In the cast, we had Larry Small as Old Deuteronomy, Anna McNeely as Jennyanydots (who originated the role on Broadway), Frank Mastrocola as Rum Tum Tugger, and the late, great Laurie Beechman as Grizabella. I don’t recognize any of the chorus cats. Actually, Beechman and McNeely are the only two names I do recognize.

In the same Playbill, it’s a goldmine of late 80s theatrical lore. Most notably, there’s an article about Blythe Danner and Aiden Quinn starring in A Streetcar Named Desire at Circle in the Square, a full-page ad for the upcoming flop musical Chess along with an ad for the even bigger flop, Carrie*, and an interview with “celebrity” Jane Krakowski, whose only claim to fame at the time was starring in Starlight Express as Dinah (the Dining Car).

Among the list of currently playing Broadway shows: a revival of Cabaret with Joel Gray at the Minskoff, Oh! Calcutta! (why didn’t my parents take us to see that?), Me and My Girl, Anything Goes with Patti LuPone (!), Macbeth with Christopher Plummer and Glenda Jackson at the Mark Hellinger, The Gospel at Colonus* (A new gospel musical starring Morgan Freeman) at the Lunt-Fontanne, Joe Turner’s Come and Gone at the Barrymore…

(*These references help pinpoint the time-span for our NYC trip. According to IBDB, these two extremely short-lived shows both played around the May 1988 time frame.)

Looking at the list of Off-Broadway shows, Frances Sternhagen and Earle Hyman were starring in Driving Miss Daisy, Steel Magnolias was still hot, and Vampire Lesbians of Sodom and Psycho Beach Party brought the camp.

Fun, huh?

I’ll dig through the rest of the bag and share some more early theatre memories and Playbills when the urge hits.

And special thanks to mom for locating and scanning these photos from our Spring 1988 NYC trip:

Bob_NYC

15 thoughts on “Lost Playbills and found memories: Cats @ The Winter Garden; Spring 1988

  1. awww, baby Bob!

    My first? Peter Pan on Broadway with Sandy Duncan (who I immediately fell in love with). My parents were so poor my mom took me alone while my dad saw “The Fog” in a movie theater down the street.

    1. I would have LOVED to have seen Sandy in Peter Pan. First off: I love flying. Secondly: Peter Pan is another fave childhood musical of mine. And third: Sandy Duncan can do no wrong.

      Aww @ your dad.

    1. I was most excited about the Statue of Liberty, as I hadn’t seen a Broadway show yet. :)

      But I do remember my obsession with Lady Liberty. It’s apparent in those photos.

      1. Wish I could tell you with more precision whether I saw the show with Laurie Beechman. Alas, I lost my Playbill years ago.

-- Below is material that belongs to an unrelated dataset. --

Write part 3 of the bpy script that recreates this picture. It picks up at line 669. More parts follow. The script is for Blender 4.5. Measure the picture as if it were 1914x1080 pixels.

        I do know, however, that Anna McNeely was still in the show as she is the friend of my family who arranged for me to get the seat next to my parents when I surprised them on their wedding anniversary.

  2. Wow, you’re so lucky My parents didn’t take us *sniff* anywhere *sniff* unless we had relatives we could stay with. Which explains the week I once spent in Utica, New York, when I was about 10, which is nowhere near New York City. Although it’s not too far from Cooperstown, so we did go to the Baseball Hall of Fame.

    But I digress!

    Unless you count the R&H musicals I saw on tv growing up, my first “big musical” was seeing the tour of “A Chorus Line” in Boston when I was in college.

    I did see “Fiddler on the Roof” in Tel Aviv, in Hebrew, in 1998, with Topol. It was my first time seeing the musical in any language. I’d never even seen the movie!

  3. The first “big” show I ever saw was actually STOMP on tour in Grand Rapids. While not a traditional musical, it made me want to see everything I could get my hands on.

    Next up – and the first big MUSICAL I ever saw – was the tour of “Les Miserables” when it came through the Wharton Center.

    The first show I actually saw on Broadway was, of course, “The Phantom of the Opera” starring Hugh Panaro as the Phantom in winter of 2005, which was the first time I’d actually been to NYC. It was thrilling and amazing, even though I’d seen the show twice on tour prior.

    The other show I saw in NYC was the flop “Brooklyn,” which still makes me smile. I had my choice of any show in NYC – Harvey Fierstiein in Fiddler, Sutton Foster in Little Women, Hairspray, anything!! – and I chose “Brooklyn.”

    And you know what, I’ve never regretted it. :)

    Thanks for triggering memories, Bob.

    Get it.. Memories??

    I am delighted to see Cats with you on Wednesday, for the first time.

  4. Come back! COME BACK!!! It’s been ever so long & we miss you terribly. You can even search my drawers again.

    (P.S.: First big show I saw? First show I loved desperately? POTO. POTO, ad infinitum. The trap was cleverly set; here I confess. POTO till the end of days.)

    1. I miss you all terribly, too! :( Condo owning, especially a condo that needs a new roof, really sucks the fun out of a lot.